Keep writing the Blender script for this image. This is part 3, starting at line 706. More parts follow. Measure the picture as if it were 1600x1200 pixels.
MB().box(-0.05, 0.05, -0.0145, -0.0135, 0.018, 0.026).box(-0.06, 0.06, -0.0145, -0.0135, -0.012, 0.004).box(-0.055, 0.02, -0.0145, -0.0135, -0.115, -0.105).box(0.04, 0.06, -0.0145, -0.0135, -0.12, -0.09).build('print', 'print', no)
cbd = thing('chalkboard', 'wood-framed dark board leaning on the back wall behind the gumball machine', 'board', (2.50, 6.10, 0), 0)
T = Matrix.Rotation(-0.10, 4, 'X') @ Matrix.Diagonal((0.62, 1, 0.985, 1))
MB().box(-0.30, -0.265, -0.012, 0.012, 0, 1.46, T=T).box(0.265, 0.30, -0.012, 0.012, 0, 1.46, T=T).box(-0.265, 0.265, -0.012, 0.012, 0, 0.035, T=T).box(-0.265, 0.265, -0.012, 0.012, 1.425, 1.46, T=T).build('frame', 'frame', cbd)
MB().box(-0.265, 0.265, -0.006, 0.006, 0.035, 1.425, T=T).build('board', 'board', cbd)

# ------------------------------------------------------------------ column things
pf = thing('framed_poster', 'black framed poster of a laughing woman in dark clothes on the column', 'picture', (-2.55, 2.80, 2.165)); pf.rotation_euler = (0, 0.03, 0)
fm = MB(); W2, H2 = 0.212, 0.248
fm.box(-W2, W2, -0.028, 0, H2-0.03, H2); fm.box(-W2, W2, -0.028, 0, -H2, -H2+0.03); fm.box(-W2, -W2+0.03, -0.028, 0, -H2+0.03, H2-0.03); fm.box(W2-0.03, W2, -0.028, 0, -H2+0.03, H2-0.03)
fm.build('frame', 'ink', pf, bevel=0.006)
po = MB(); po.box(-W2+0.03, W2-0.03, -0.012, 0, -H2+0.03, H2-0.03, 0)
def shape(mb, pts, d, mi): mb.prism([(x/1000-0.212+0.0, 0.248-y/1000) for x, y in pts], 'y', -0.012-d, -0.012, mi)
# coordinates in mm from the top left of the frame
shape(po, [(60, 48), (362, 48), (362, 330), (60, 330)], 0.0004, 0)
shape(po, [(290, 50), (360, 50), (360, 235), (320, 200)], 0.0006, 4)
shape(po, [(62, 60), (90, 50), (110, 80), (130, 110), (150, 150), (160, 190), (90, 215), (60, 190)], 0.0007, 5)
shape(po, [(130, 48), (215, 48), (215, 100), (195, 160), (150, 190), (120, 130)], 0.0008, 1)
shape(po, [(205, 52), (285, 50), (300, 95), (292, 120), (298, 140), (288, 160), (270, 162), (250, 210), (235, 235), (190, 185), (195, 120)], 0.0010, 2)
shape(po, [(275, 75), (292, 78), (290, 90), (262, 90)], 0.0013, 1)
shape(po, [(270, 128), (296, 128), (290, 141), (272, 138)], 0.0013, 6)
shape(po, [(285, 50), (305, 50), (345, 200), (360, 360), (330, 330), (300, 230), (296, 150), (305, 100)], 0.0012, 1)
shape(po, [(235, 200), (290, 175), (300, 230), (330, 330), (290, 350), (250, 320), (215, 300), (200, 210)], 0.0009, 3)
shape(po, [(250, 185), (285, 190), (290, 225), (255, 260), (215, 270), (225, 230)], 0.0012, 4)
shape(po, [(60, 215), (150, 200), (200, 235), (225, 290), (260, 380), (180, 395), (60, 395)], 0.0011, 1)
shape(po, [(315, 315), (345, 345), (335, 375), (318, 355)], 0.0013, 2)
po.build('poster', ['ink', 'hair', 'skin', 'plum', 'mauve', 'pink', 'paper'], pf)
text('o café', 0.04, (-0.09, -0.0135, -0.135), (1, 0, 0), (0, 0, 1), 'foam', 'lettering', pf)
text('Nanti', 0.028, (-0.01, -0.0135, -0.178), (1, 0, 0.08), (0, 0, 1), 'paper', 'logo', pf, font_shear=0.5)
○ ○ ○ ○
— GIVEN EXERCISE —
Each line above must be reproduced exactly as it stands.

— RESULT OF THE EXERCISE —
Keep writing the Blender script for this image. This is part 3, starting at line 706. More parts follow. Measure the picture as if it were 1600x1200 pixels.
MB().box(-0.05, 0.05, -0.0145, -0.0135, 0.018, 0.026).box(-0.06, 0.06, -0.0145, -0.0135, -0.012, 0.004).box(-0.055, 0.02, -0.0145, -0.0135, -0.115, -0.105).box(0.04, 0.06, -0.0145, -0.0135, -0.12, -0.09).build('print', 'print', no)
cbd = thing('chalkboard', 'wood-framed dark board leaning on the back wall behind the gumball machine', 'board', (2.50, 6.10, 0), 0)
T = Matrix.Rotation(-0.10, 4, 'X') @ Matrix.Diagonal((0.62, 1, 0.985, 1))
MB().box(-0.30, -0.265, -0.012, 0.012, 0, 1.46, T=T).box(0.265, 0.30, -0.012, 0.012, 0, 1.46, T=T).box(-0.265, 0.265, -0.012, 0.012, 0, 0.035, T=T).box(-0.265, 0.265, -0.012, 0.012, 1.425, 1.46, T=T).build('frame', 'frame', cbd)
MB().box(-0.265, 0.265, -0.006, 0.006, 0.035, 1.425, T=T).build('board', 'board', cbd)

# ------------------------------------------------------------------ column things
pf = thing('framed_poster', 'black framed poster of a laughing woman in dark clothes on the column', 'picture', (-2.55, 2.80, 2.165)); pf.rotation_euler = (0, 0.03, 0)
fm = MB(); W2, H2 = 0.212, 0.248
fm.box(-W2, W2, -0.028, 0, H2-0.03, H2); fm.box(-W2, W2, -0.028, 0, -H2, -H2+0.03); fm.box(-W2, -W2+0.03, -0.028, 0, -H2+0.03, H2-0.03); fm.box(W2-0.03, W2, -0.028, 0, -H2+0.03, H2-0.03)
fm.build('frame', 'ink', pf, bevel=0.006)
po = MB(); po.box(-W2+0.03, W2-0.03, -0.012, 0, -H2+0.03, H2-0.03, 0)
def shape(mb, pts, d, mi): mb.prism([(x/1000-0.212+0.0, 0.248-y/1000) for x, y in pts], 'y', -0.012-d, -0.012, mi)
# coordinates in mm from the top left of the frame
shape(po, [(60, 48), (362, 48), (362, 330), (60, 330)], 0.0004, 0)
shape(po, [(290, 50), (360, 50), (360, 235), (320, 200)], 0.0006, 4)
shape(po, [(62, 60), (90, 50), (110, 80), (130, 110), (150, 150), (160, 190), (90, 215), (60, 190)], 0.0007, 5)
shape(po, [(130, 48), (215, 48), (215, 100), (195, 160), (150, 190), (120, 130)], 0.0008, 1)
shape(po, [(205, 52), (285, 50), (300, 95), (292, 120), (298, 140), (288, 160), (270, 162), (250, 210), (235, 235), (190, 185), (195, 120)], 0.0010, 2)
shape(po, [(275, 75), (292, 78), (290, 90), (262, 90)], 0.0013, 1)
shape(po, [(270, 128), (296, 128), (290, 141), (272, 138)], 0.0013, 6)
shape(po, [(285, 50), (305, 50), (345, 200), (360, 360), (330, 330), (300, 230), (296, 150), (305, 100)], 0.0012, 1)
shape(po, [(235, 200), (290, 175), (300, 230), (330, 330), (290, 350), (250, 320), (215, 300), (200, 210)], 0.0009, 3)
shape(po, [(250, 185), (285, 190), (290, 225), (255, 260), (215, 270), (225, 230)], 0.0012, 4)
shape(po, [(60, 215), (150, 200), (200, 235), (225, 290), (260, 380), (180, 395), (60, 395)], 0.0011, 1)
shape(po, [(315, 315), (345, 345), (335, 375), (318, 355)], 0.0013, 2)
po.build('poster', ['ink', 'hair', 'skin', 'plum', 'mauve', 'pink', 'paper'], pf)
text('o café', 0.04, (-0.09, -0.0135, -0.135), (1, 0, 0), (0, 0, 1), 'foam', 'lettering', pf)
text('Nanti', 0.028, (-0.01, -0.0135, -0.178), (1, 0, 0.08), (0, 0, 1), 'paper', 'logo', pf, font_shear=0.5)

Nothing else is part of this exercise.